# Set exercise:
Start at the line containing "Write a Blender", stop at the line containing "COL = SC.collection", and set down every line in that stretch exactly as written, and nothing else.

# Entries:

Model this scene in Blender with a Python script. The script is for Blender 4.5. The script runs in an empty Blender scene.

==

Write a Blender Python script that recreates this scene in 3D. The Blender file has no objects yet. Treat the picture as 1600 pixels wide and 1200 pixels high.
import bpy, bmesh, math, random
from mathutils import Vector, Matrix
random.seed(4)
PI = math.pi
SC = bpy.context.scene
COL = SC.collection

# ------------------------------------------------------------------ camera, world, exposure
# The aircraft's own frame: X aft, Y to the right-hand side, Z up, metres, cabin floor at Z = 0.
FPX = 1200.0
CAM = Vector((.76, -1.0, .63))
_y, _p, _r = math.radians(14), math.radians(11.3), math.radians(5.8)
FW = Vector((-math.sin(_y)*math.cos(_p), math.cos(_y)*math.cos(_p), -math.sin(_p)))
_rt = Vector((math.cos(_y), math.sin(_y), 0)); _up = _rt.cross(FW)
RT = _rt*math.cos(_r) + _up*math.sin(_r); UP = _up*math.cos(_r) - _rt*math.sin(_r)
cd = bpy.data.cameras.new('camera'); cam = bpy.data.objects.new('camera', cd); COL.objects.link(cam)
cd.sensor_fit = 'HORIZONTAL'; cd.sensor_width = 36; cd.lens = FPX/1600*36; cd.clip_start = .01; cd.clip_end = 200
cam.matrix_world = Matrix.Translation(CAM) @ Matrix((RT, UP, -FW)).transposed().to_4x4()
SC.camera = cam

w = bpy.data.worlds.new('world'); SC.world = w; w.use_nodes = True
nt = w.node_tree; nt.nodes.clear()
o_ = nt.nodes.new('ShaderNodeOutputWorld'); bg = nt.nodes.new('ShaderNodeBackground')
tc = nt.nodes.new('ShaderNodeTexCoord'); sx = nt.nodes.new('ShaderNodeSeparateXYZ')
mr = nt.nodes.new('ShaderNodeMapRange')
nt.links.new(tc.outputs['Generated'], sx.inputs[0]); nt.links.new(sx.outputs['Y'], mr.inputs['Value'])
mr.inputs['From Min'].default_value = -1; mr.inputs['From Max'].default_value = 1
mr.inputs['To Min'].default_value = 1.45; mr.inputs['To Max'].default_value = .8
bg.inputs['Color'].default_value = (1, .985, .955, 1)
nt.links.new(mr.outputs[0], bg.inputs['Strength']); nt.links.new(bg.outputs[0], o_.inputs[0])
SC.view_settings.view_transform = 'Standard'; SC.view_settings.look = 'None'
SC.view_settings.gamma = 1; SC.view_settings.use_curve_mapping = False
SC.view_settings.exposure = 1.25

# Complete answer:
Write a Blender Python script that recreates this scene in 3D. The Blender file has no objects yet. Treat the picture as 1600 pixels wide and 1200 pixels high.
import bpy, bmesh, math, random
from mathutils import Vector, Matrix
random.seed(4)
PI = math.pi
SC = bpy.context.scene
COL = SC.collection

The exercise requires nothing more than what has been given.